I did like the jamming songs - the arrangements were really innovative. Summer Days was another one that took off - though I think it was Sugar Baby (one that I don't know I've heard before) where Jimmie Vaughn, one of his opening acts, joined him on stage to bring that mercury sound that Bob loves so much. There was more than the guitar that was electric at that moment - it felt fresh, which is simply amazing when you consider that Bob spends hundreds of days on the road every year. How does he do it?
The vast majority of the crowd were upper and lower middle class families and friends, of all political stripes from Maryland, Virginia, Pennsylvania, West Virginia, and DC - groups with blankets and mats and comfortable shoes, tailgating in the parking lot or stetched out on the field thinking that next year they might sit in the seats instead, some who bought their first Dylan record in 1965 and some who just saw "No Direction Home," now wanting to see Dylan before he goes home.

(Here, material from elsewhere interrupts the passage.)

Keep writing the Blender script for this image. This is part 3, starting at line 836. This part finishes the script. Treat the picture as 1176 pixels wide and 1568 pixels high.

Speaking of home, after an excellent All the Along the Watchtower (which overshadowed Rolling Stone - again, different then last year) Bob and his band came out for a final bow (so old-fashioned - like a different era). The lined up at the edge of center stage. Bob was in the middle, but instead of bowing or waving, he tood there was his arms held out horizontally like a cross and his index fingers pointing up. He was again, somewhat awkward, as though uncomfortable being center-stage finally. But this a was a curious gesture - no wave, no bow - just this - well, it looked to me like a sign of the cross.